What the exercise asks: Each line from the beginning of the data below through the line containing "from mathutils import Vector, Matrix, noise" should be repeated exactly, please.
══ Dataset section ══
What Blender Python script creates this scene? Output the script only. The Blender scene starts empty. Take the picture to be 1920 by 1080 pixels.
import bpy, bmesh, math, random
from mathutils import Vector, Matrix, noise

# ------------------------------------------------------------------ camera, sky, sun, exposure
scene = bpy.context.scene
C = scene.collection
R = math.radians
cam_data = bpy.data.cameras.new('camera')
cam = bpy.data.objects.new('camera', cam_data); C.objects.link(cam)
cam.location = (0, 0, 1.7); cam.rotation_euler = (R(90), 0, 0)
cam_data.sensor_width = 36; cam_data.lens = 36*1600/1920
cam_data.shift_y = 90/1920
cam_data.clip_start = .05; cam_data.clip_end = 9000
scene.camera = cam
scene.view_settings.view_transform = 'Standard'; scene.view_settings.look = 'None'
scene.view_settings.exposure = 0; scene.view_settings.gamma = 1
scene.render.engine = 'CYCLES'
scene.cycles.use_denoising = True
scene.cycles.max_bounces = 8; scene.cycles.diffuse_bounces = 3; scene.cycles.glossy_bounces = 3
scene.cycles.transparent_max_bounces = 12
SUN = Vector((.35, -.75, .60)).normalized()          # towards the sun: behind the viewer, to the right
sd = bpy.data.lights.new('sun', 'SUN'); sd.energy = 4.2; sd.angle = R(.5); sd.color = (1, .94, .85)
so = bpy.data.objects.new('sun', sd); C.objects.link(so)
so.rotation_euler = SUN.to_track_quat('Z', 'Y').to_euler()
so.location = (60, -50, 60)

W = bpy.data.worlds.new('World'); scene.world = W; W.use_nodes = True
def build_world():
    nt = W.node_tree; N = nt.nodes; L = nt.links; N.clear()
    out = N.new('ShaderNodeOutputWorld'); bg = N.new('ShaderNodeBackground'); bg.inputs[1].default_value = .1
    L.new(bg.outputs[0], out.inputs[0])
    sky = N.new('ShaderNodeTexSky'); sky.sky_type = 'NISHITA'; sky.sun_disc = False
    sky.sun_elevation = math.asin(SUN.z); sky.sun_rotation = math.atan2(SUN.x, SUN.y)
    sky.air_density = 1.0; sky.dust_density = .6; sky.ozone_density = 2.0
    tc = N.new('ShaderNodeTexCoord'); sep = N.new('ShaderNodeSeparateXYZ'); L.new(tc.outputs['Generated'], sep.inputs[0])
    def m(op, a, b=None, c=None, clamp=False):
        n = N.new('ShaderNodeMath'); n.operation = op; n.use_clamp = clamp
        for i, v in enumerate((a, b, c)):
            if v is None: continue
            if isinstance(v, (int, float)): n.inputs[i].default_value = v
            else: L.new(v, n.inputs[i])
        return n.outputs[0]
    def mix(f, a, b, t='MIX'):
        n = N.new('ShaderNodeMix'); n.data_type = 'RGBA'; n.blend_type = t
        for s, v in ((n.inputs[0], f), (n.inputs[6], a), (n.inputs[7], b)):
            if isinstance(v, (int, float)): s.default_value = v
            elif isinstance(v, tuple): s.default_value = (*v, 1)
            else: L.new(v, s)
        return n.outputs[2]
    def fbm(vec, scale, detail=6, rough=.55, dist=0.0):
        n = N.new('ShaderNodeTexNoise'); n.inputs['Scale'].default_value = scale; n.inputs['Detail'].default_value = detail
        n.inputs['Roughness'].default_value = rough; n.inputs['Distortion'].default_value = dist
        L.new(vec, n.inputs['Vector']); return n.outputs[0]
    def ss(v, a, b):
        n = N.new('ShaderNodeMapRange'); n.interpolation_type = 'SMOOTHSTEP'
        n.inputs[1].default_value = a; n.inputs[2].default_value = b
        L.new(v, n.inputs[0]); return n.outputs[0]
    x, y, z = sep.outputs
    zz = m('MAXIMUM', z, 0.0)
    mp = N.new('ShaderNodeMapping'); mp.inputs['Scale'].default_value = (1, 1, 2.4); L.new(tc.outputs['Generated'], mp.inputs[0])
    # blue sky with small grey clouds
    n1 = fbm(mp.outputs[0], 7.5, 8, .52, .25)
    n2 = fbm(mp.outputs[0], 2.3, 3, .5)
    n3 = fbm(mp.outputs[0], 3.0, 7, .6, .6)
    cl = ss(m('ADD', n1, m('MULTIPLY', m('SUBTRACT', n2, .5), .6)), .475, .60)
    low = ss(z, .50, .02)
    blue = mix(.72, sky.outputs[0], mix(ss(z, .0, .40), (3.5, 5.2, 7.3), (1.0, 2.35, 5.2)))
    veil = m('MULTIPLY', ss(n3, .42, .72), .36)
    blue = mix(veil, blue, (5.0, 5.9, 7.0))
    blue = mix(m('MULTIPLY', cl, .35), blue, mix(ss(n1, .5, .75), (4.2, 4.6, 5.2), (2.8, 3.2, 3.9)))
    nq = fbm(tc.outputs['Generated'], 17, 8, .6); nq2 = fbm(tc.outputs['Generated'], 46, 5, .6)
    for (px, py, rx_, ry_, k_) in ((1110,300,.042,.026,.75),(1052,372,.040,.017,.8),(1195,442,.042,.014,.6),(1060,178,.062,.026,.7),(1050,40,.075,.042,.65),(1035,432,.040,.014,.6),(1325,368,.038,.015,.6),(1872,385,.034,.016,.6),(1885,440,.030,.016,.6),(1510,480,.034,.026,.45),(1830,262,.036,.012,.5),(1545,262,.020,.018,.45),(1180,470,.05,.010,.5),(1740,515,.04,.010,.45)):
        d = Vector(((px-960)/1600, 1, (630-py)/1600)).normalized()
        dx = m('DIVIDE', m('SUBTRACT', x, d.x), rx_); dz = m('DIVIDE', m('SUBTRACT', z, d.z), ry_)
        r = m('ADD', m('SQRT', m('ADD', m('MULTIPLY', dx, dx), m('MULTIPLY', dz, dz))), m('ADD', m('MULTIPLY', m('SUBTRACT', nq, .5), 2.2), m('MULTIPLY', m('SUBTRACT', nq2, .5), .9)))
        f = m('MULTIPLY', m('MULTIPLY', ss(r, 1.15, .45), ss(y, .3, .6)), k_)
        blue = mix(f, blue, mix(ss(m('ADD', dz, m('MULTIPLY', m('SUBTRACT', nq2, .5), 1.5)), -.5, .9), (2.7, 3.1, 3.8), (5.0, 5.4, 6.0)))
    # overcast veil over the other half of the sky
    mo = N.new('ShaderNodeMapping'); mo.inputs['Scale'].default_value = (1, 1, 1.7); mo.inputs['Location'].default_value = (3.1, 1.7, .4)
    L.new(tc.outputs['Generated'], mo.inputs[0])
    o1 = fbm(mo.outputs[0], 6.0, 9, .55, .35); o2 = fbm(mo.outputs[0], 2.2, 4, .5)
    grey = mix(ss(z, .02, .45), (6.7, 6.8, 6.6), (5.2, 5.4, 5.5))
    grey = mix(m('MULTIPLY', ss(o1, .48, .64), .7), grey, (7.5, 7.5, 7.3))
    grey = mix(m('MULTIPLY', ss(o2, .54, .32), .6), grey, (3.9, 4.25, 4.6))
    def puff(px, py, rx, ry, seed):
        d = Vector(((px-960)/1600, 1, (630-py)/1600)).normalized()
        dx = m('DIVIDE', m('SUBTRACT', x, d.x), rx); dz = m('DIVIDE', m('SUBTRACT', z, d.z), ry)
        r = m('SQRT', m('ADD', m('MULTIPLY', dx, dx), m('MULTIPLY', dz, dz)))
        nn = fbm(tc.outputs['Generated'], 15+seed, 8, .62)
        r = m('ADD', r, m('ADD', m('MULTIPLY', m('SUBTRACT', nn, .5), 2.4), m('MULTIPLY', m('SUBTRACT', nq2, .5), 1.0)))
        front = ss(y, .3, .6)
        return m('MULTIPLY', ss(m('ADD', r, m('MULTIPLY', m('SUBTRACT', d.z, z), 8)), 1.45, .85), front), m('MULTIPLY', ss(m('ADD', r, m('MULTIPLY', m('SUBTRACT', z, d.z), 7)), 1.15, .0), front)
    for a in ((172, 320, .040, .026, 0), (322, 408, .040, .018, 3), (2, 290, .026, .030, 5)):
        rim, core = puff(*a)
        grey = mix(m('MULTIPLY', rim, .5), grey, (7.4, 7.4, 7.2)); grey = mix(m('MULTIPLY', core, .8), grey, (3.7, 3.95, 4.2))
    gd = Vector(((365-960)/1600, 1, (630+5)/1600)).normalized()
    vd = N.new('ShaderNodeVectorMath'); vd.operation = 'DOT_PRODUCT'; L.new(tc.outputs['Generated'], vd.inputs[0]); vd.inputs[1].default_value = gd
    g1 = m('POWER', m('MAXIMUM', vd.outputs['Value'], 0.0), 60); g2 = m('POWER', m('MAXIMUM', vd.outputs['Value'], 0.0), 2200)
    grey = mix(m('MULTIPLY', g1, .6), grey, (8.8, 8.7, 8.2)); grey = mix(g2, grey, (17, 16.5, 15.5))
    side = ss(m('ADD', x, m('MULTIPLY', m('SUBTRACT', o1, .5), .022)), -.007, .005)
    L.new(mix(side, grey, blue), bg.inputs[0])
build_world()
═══
Solution to the exercise:
What Blender Python script creates this scene? Output the script only. The Blender scene starts empty. Take the picture to be 1920 by 1080 pixels.
import bpy, bmesh, math, random
from mathutils import Vector, Matrix, noise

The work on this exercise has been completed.